No, Israelis and Palestinians Can’t Simply Sit Down and Solve the “Israel-Palestinian Conflict” https://mosaicmagazine.com/picks/israel-zionism/2019/01/no-israelis-and-palestinians-cant-simply-sit-down-and-solve-the-israel-palestinian-conflict/

January 17, 2019 | Matti Friedman
About the author: Matti Friedman is the author of a memoir about the Israeli war in Lebanon, Pumpkinflowers: A Soldier’s Story of a Forgotten War (2016). His latest book is Spies of No Country: Secret Lives at the Birth of Israel (2019).

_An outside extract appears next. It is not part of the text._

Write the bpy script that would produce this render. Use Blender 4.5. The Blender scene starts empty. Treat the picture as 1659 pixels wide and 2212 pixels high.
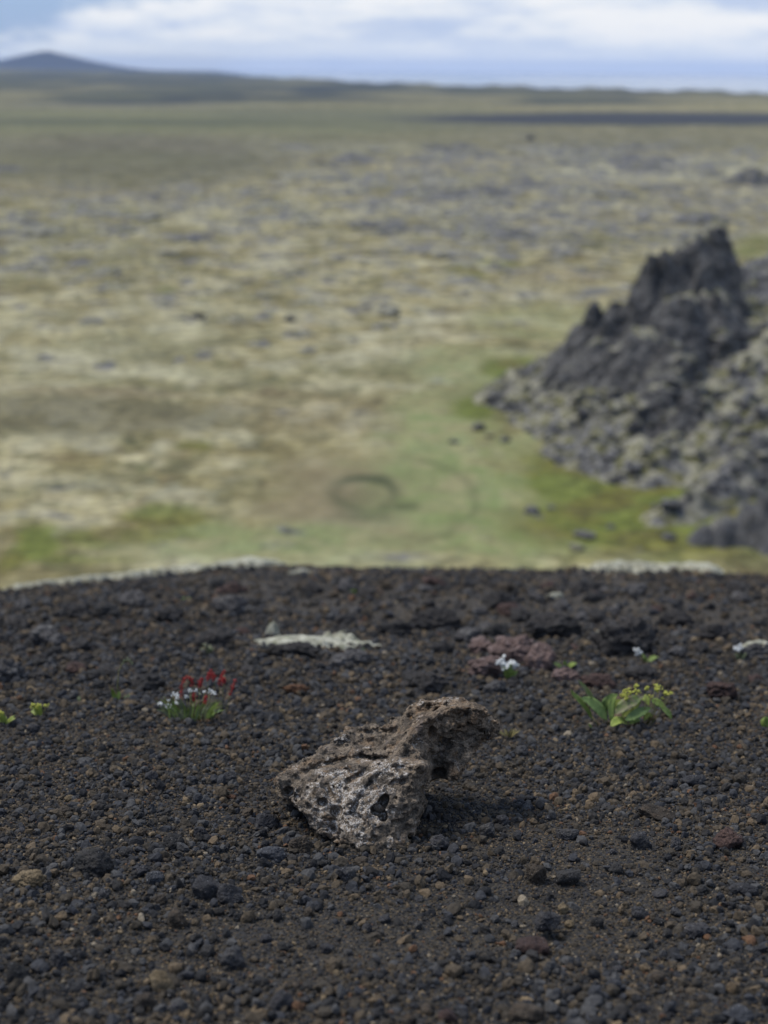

By “zooming out” from the blinkered perspective with which most Westerners see the affairs of the Jewish state, argues Matti Friedman, one can begin to see things the way Israelis do:

Many [in Israel] believe that an agreement signed by a Western-backed Palestinian leader in the West Bank won’t end the conflict, because it will wind up creating not a state but a power vacuum destined to be filled by intra-Muslim chaos, or Iranian proxies, or some combination of both. That’s exactly what has happened . . . in Gaza, Lebanon, Syria, and Iraq. One of Israel’s nightmares is that the fragile monarchy in Jordan could follow its neighbors . . . into dissolution and into Iran’s orbit, which would mean that if Israel doesn’t hold the West Bank, an Iranian tank will be able to drive directly from Tehran to the outskirts of Tel Aviv. . . .

In the “Israeli-Palestinian” framing, with all other regional components obscured, an Israeli withdrawal in the West Bank seems like a good idea—“like a real-estate deal,” in President Trump’s formulation—if not a moral imperative. And if the regional context were peace, as it was in Northern Ireland, for example, a power vacuum could indeed be filled by calm.

But anyone using a wider lens sees that the actual context here is a complex, multifaceted war, or a set of linked wars, devastating this part of the world. The scope of this conflict is hard to grasp in fragmented news reports but easy to see if you pull out a map and look at Israel’s surroundings, from Libya through Syria and Iraq to Yemen.

The fault lines have little to do with Israel. They run between dictators and the people they’ve been oppressing for generations; between progressives and medievalists; between Sunnis and Shiites; between majority populations and minorities. If [Israel’s] small sub-war were somehow resolved, or even if Israel vanished tonight, the Middle East would remain the same volatile place it is now.